Yesterday morning, just after I woke up, I heard a loud rumbling outside. I assumed this was just a plane coming into DFW airport. The weather occasionally causes them to take a flight path right over our house that can be fairly loud. About half an hour later, I turned on the television and saw the first video of Columbia breaking up. I immediately went outside but it was far too late to see anything. The news commentators kept repeating over and over that the shuttle carried the first Israeli astronaut, implying some connection to Islamic terrorists but I seriously doubt there are many weapons that could track and hit a vehicle at 200,000 feet travelling at 12,000 mph.

I couldn’t help recalling memories of the Challenger from 1986. I had been driving home from classes at UTA when I heard the news on the radio that Challenger exploded shortly after take off. I kept thinking that it couldn’t possibly be correct – the reporters must be making some sort of mistake. By the time I got home and saw the video of the explosion I realized it was true. But yesterday, I knew instantly what had happened. Without the sound turned on, just looking at the words “breaking news”, “Columbia” and the contrail breaking up, I knew.

The worst part back in 1986 was that I was young enough that I still believed there was some chance I’d get off this rock in my lifetime. When the Challenger accident occurred, I lost that hope and knew it wouldn’t happen. We’d be stuck here on Earth for my lifetime. Within days of the accident luddites everywhere were trotting out the same tired, irrational arguments against space travel and science in general; “Space travel is too dangerous for humans”, “The space program is a waste of money”, “Man shouldn’t travel to other worlds until he can sort out the mess he’s made of this one”… I’ve seen several of those pop up again in less than 24 hours after Columbia’s demise.

Watching the contrail on CNN, I also thought back to July of 1999 when Susan and I stood in our front yard and watched Columbia cross the night sky over Texas, leaving a golden, sparkling trail of ionized plasma. I wonder how long it will be before we see a shuttle re-entry again?

The DPRG mailing list was buzzing with activity about the Columbia all day yesterday. DPRG members are located all over Texas (and beyond). They always managed to come up with stuff you don’t see on the news. Eric Yundt noticed that the shuttle debris trail was visible on a National Weather Service weather radar near the Texas Louisiana border and began archiving the images. Ed Okerson assembled the images into an animation that shows the debris trail expanding and descending across the state.

Animation by Ed Okerson using National Weather Service radar data

A later message from David Anderson, a geologist, indicated the SMU infrasound station in Lajitas had recorded the sound waves generated by the shuttle’s breakup. Rather than a normal N wave, the recorded pressures waves were like nothing the geologists had ever recorded before. David said it looked more like the sounds from a ripple fired mining explosion. David has put up a web page with images of the sound waves that were recorded. (he contacted NASA as well, since his data covers a time period after NASA lost telemetry data).
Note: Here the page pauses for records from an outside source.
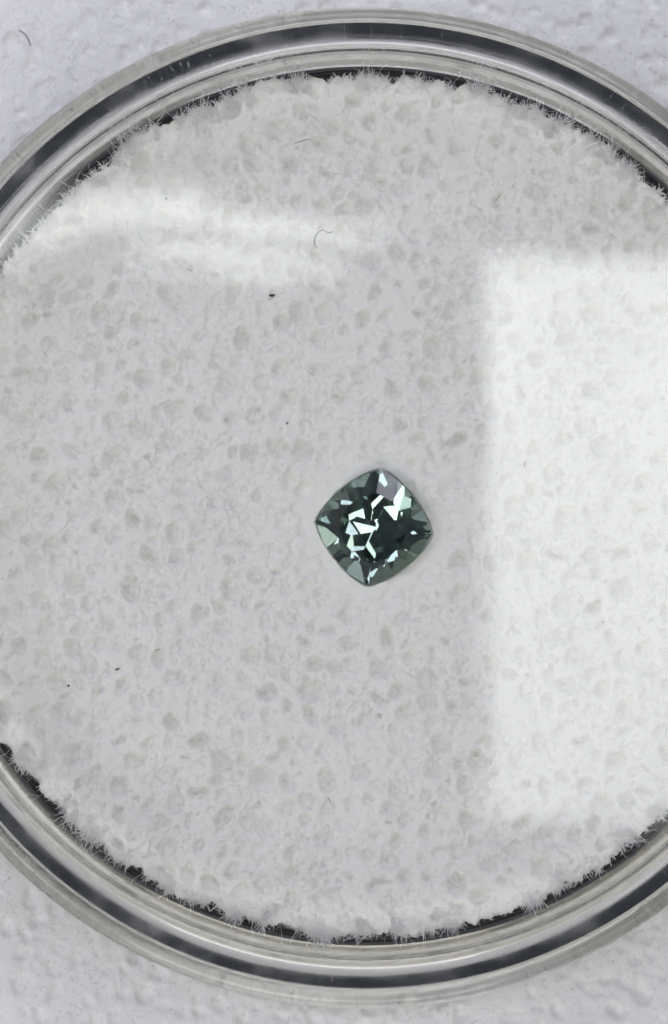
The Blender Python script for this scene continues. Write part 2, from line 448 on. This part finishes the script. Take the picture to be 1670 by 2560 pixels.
def build_pad():
    ax = (np.arange(N) - N / 2) * DX
    X, Y = np.meshgrid(ax, ax, indexing='ij')        # relative to the jar axis
    r = np.hypot(X, Y); th = np.arctan2(Y, X)
    e = edge_r(th)
    Z = HP.copy()
    t = np.clip((r - (e - 0.9)) / 0.9, 0, 1)
    Z = Z * (1 - 0.75 * np.clip((r - (e - 0.55)) / 0.4, 0, 1)) - 0.06 * t ** 3
    t2 = np.clip((r - (e - 0.10)) / 0.10, 0, 1)
    Z -= 0.05 * t2
    d = gem_depth(X + JX, Y + JY)
    # the stone's weight flattens the foam and its point sinks in
    k = np.clip((1.5 - d) / 0.4, 0, 1)
    Z = Z * (1 - k) + (-0.06 + 0.25 * HP) * k
    cone = -0.22 - 1.75 * np.clip(1.0 - d, 0, 1)
    Z = np.where(d < 0.985, np.minimum(Z, cone), Z)
    keep = r < e
    iv = -np.ones((N, N), int)
    iv[keep] = np.arange(keep.sum())
    v = np.stack([X[keep] + JX, Y[keep] + JY, Z[keep]], -1)
    a, b, c, dd = iv[:-1, :-1], iv[1:, :-1], iv[1:, 1:], iv[:-1, 1:]
    ok = (a >= 0) & (b >= 0) & (c >= 0) & (dd >= 0)
    q = np.stack([a[ok], b[ok], c[ok], dd[ok]], -1)
    root = empty('foam_pad', (JX, JY, -3.35))
    tag(root, 'round white fibrous foam pad with frayed edge filling the clear jar', 'foam pad')
    def child(o):
        o.parent = root; o.matrix_parent_inverse = Matrix.Translation(-root.location); return o
    child(np_mesh('foam_disc', v, quads=q, smooth=True, mat=M_FOAM))
    # black under layer of the two-tone pad
    child(lathe('black_backing', [(0.01, -2.6), (RE - 0.9, -2.6), (RE - 0.45, -0.75)] + [(RE - 0.30 + 0.05 * k, -0.75 - 0.05 * (k % 2)) for k in range(11)] + [(1107 * K, -0.85), (1107 * K, -3.35), (0.01, -3.35)], M_BLACK, None, 512, (JX, JY)))
    # torn side wall under the frayed rim
    sg = 1500; ths = np.linspace(0, 2 * math.pi, sg, endpoint=False)
    zs = np.linspace(-0.06, -0.80, 22)
    T, Zw = np.meshgrid(ths, zs, indexing='ij')
    rw = edge_r(T) - 0.06 + 0.14 * fbm(60, T * 40, Zw * 3, 3)
    vw = np.stack([JX + rw * np.cos(T), JY + rw * np.sin(T), Zw], -1).reshape(-1, 3)
    i, j = np.meshgrid(np.arange(sg), np.arange(21), indexing='ij'); i2 = (i + 1) % sg
    qw = np.stack([i * 22 + j, i * 22 + j + 1, i2 * 22 + j + 1, i2 * 22 + j], -1).reshape(-1, 4)
    child(np_mesh('foam_side', vw, quads=qw, smooth=True, mat=M_FOAM))
    # fibres lying on the top
    m = 16000
    rr = RE * np.sqrt(rng.random(m)) * 0.985; tt = rng.uniform(0, 2 * math.pi, m)
    st = np.stack([JX + rr * np.cos(tt), JY + rr * np.sin(tt)], -1)
    keepf = gem_depth(st[:, 0], st[:, 1]) > 1.7
    st = st[keepf]; m = len(st)
    ln = rng.uniform(0.12, 0.7, m) * np.where(rng.random(m) < 0.08, 2.0, 1)
    def zf(p, r_):
        x, y = p[..., 0] - JX, p[..., 1] - JY
        h = sample(HP, DX, x, y)
        return h * 0.35 + r_.uniform(-0.09, -0.01, (p.shape[0], 1)) - 0.1 * np.clip((np.hypot(x, y) - (RE - 0.9)) / 0.9, 0, 1.2) ** 3
    child(fibres('surface_fibres', st, rng.uniform(0, 6.28, m), ln, rng.uniform(0.004, 0.010, m), 1.1, zf, M_FIB, None, seed=5))
    m = 24000
    rr = RE * np.sqrt(rng.random(m)) * 0.99; tt = rng.uniform(0, 2 * math.pi, m)
    st = np.stack([JX + rr * np.cos(tt), JY + rr * np.sin(tt)], -1)
    st = st[gem_depth(st[:, 0], st[:, 1]) > 1.25]; m = len(st)
    def zz(p, r_):
        h = sample(HP, DX, p[..., 0] - JX, p[..., 1] - JY)
        sgn = np.linspace(-1, 1, p.shape[1])[None, :] * r_.uniform(-0.05, 0.05, (p.shape[0], 1))
        return h[:, :1] * 0.8 + 0.1 * h + 0.002 + sgn
    child(fibres('fuzz', st, rng.uniform(0, 6.28, m), rng.uniform(0.05, 0.22, m), rng.uniform(0.004, 0.008, m), 0.8, zz, M_FIB, None, seg=3, seed=15))
    # frayed fibres round the edge, thick and thin in tufts
    m = 50000
    tt = rng.uniform(0, 2 * math.pi, m)
    tuft = fbm(90, np.cos(tt) * 26, np.sin(tt) * 26, 3) + 0.7 * fbm(94, np.cos(tt) * 90, np.sin(tt) * 90, 2)
    sel = rng.random(m) < 0.5 + 0.9 * tuft
    tt = tt[sel]; m = len(tt); tuft = tuft[sel]
    e0 = edge_r(tt) - rng.uniform(0.02, 0.5, m)
    st = np.stack([JX + e0 * np.cos(tt), JY + e0 * np.sin(tt)], -1)
    ln = (0.05 + 0.22 * rng.random(m) ** 1.6) * (1 + 1.3 * tuft) * np.where(rng.random(m) < 0.02, 2.3, 1)
    z0 = rng.uniform(-0.22, 0.03, m)
    def ze(p, r_):
        s = np.linspace(0, 1, p.shape[1])[None, :]
        return z0[:, None] + s * r_.uniform(-0.15, 0.10, (p.shape[0], 1))
    lean = 0.7 * fbm(97, np.cos(tt) * 70, np.sin(tt) * 70, 2)      # neighbours lean the same way
    child(fibres('edge_fibres', st, tt + lean + rng.normal(size=m) * 0.75, ln, 0.004 + 0.009 * rng.random(m) ** 1.6, 0.9, ze, M_FIB, None, seed=8))
build_pad()

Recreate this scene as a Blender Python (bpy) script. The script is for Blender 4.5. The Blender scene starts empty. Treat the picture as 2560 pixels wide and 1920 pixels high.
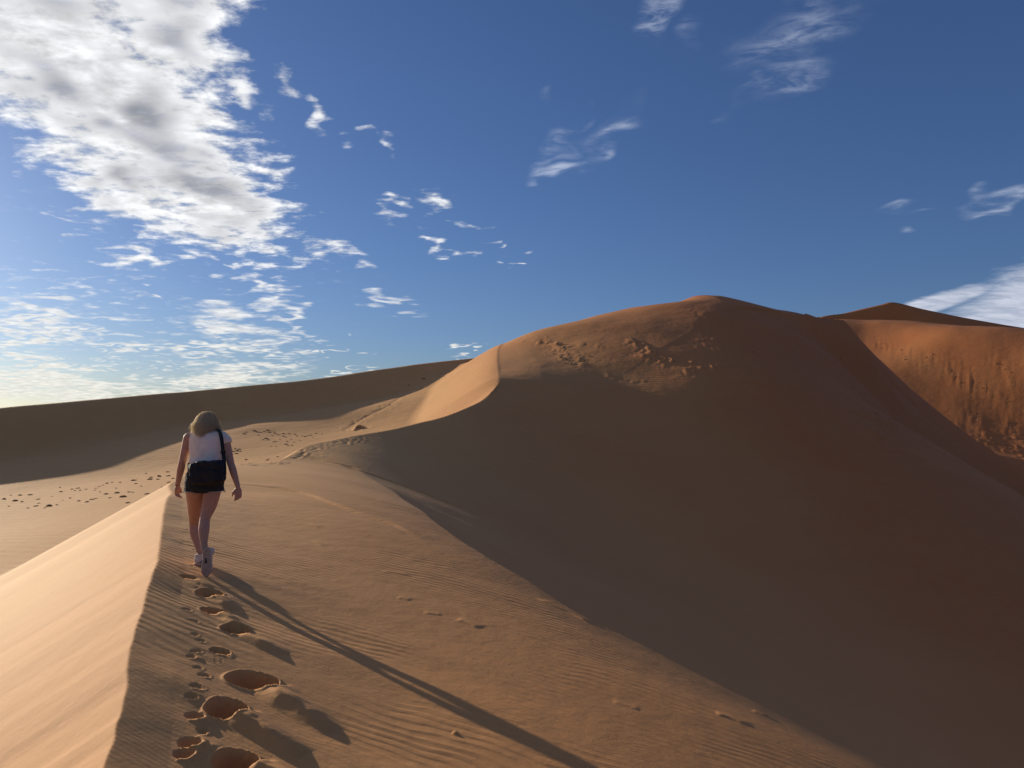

One last thought is what Richard P. Feynman said in his controversial appendix to the Challenger report, “The shuttle flies in a relatively unsafe condition, with a chance of failure on the order of a percent (1 in 100)”. If you ever get the chance, read “What Do You Care What Other People Think?: Further Adventures of a Curious Character” which has the full account of his investigation of the Challenger disaster.